In this way, SeaWorld has become just as much of a cultural touchstone as has Disneyland.
Why SeaWorld will never fully live
That indefinite baseline, however, is far from being a perpetually-increasing bar graph.
It turns out that, for all the timelessness of its constituent pieces, SeaWorld’s various parks will never be able to thrive or otherwise escape the shadow of its themed competitors.
Why? Because as exciting as it may be to ride Manta or as fun as it is to watch Shamu flip and dive, there is nothing for guests to get emotionally invested in as they count down the days to their vacations or, especially, as they cross through the front gate. There is no magical transportation to a different time or place, no exclusive culinary offering to play up one’s sense of exoticness, no overarching narrative to be totally absorbed in.
To say that neither SeaWorld nor Busch Gardens is a theme park only scratches the surface of the situation. For all the (deserved) flack that Disney and Universal get for their merciless licensing of outside material or their endless mining of their own internal IPs, there nonetheless is still the fact that guests have a connection to these properties which oftentimes borders on a sense of personal ownership – there is a reason why so many have flocked to Universal Orlando since the Wizarding Worlds of Harry Potter have opened, and, even more, why so many literally cry the first time they set eyes on Hogwarts Castle or Gringotts Wizarding Bank. There is an emotional resonance there that SeaWorld can never hope to replicate.
It is a matter only compounded by the chain’s lack of additional experiences. Once a family’s day at the park is done, there is no on-site hotel to go back to, no golf course to play at, no Cirque du Soleil or Blue Man Group to be entertained by – and since there’s no library of material to work off of, there never will be, either.
Trapped in purgatory
Does SeaWorld have to be a carbon copy of its themed rivals?

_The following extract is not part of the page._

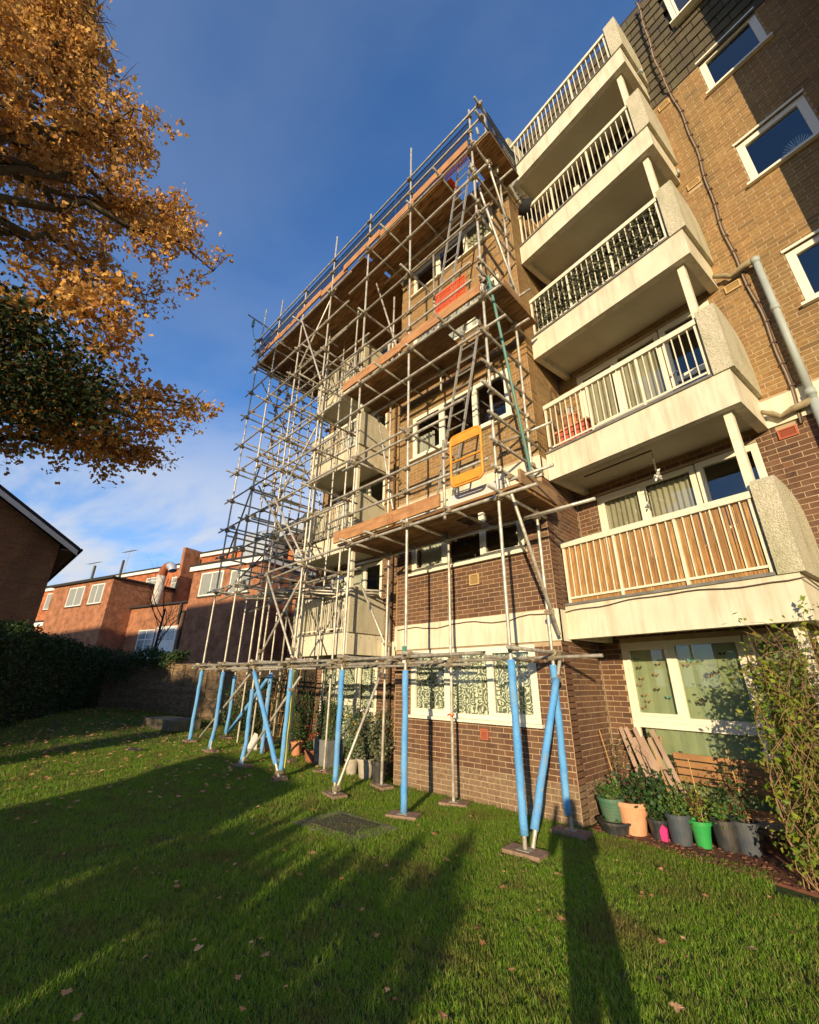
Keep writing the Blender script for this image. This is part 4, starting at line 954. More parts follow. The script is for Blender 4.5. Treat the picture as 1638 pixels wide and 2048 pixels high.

The answer, obviously (and thankfully), is no – there needs to be an entire gamut of vacation possibilities for individuals and families of all walks of life, and, just as in a theme park, there also needs to be lesser as well as E-ticket attractions to provide for a well-rounded experience.
This is why SeaWorld will always remain precisely what it is, with nary a total defeat or major success in sight.